Adium’s ugly as sin, overwhelmingly complex and, in my experience last year, depressingly unstable. The depressingly-unstable part is hopefully untrue now, but as far as I can tell, the ugly and complicated remain.
Does Adium still crash when an iChat user drags a picture into the chat? That used to drive a friend of mine nuts; I was crashing his Adium ten or twelve times a day.
Yes, I can see the virtue of having one list of contacts, but it’s just not an issue to me. I have no particular opinion one way or the other.
Admittedly, Adium does have one feature I liked quite a lot: When a new chat window popped up, the last few lines from the previous conversation with that person appeared in the window. That was sometimes handy. I wouldn’t complain if iChat did that.
But that one little nicety did not, for me, outweigh the sheer malaise I felt from having to stare at that ass-ugly program all day long.
Reasonable people may, of course, differ on that point.
I’ve used Adium for years and love it (the Adium developers have done a great job with the relatively-closed AIM platform), but iChat 3 has resolved my bigger gripes with the UI. The more reliable file transfer, audio/video support, and screen sharing stuff make it an easy choice for me to just finally use iChat.
Adium. It’s beautiful, never crashes, keeps nice logs, supports growl, supports msn/gtalk (i don’t use aim), it’s simple to use, and you can customize to your needs. Beats iChat imho.
Sadly, there are just enough people I want to keep in contact with who only use YIM that iChat only is not really an option for me. If iChat enabled YIM too, it would be a serious contender.
iChat 3 FTW. I don’t use any networks other than AIM, and Adium still can’t do file transfers reliably. Not even a close call for me.
Adium: while there are geeky features like OTR, the main iChat deal-breaker is the incredibly wasteful UI: I need to keep three windows open to see all of my contacts, the Menu icon only lists one of three services at a time, they persist in displaying emptry groups in the lists, etc. Adium’s auto-resize and screen-edge anchoring do the job better using about 20% of the screen real-estate.
I use Adium simply because it supports MSN’s protocol which everyone I IM with uses.

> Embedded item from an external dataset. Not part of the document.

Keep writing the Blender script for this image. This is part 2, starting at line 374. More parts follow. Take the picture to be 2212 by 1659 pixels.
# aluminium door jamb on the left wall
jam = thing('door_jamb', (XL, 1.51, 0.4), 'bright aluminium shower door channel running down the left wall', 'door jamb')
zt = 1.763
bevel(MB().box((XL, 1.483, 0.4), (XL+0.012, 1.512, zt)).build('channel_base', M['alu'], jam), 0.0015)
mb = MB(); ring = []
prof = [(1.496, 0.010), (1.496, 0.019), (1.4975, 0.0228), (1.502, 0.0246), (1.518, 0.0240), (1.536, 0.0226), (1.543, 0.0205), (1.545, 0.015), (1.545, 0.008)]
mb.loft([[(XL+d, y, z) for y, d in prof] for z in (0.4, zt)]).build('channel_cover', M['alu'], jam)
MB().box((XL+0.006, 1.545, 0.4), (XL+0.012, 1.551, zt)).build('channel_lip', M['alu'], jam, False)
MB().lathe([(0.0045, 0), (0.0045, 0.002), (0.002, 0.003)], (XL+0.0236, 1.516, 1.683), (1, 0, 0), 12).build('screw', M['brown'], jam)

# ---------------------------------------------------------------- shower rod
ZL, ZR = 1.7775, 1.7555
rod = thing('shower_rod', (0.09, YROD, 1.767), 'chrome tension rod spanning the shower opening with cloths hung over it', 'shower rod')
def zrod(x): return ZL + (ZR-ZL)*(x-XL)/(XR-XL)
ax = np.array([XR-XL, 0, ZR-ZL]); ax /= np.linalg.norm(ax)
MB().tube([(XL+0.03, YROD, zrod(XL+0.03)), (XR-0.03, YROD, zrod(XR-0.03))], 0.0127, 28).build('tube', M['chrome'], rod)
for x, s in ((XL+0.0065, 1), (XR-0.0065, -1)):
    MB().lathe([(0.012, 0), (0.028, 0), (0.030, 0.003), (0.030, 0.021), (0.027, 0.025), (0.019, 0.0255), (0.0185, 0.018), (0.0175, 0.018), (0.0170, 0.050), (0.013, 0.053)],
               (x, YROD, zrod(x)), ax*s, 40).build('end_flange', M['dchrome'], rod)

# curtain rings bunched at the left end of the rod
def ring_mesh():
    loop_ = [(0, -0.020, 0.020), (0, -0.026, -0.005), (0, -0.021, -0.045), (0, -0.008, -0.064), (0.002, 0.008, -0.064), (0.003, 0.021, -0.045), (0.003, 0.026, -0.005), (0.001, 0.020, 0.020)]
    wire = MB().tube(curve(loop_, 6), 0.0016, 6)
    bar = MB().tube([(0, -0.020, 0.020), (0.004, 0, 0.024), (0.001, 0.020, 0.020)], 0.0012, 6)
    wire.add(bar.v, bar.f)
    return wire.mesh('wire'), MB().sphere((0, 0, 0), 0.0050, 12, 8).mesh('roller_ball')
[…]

I agree that some protocol-specific clients manage video chats or drag-n-drop file xfers better than Adium, but I prefer Adium because
(a) it speaks _all_ the IM protocols and I have friends & family using all of them;
(b) create meta-contacts for friends that have multiple IM handles (like me);
(c) keep track of IM logs easily by date and/or contact;
(d) I can tailor the notifications easily (text-to-voice on/off);
(e) it is very stable — having never crashed in the last year.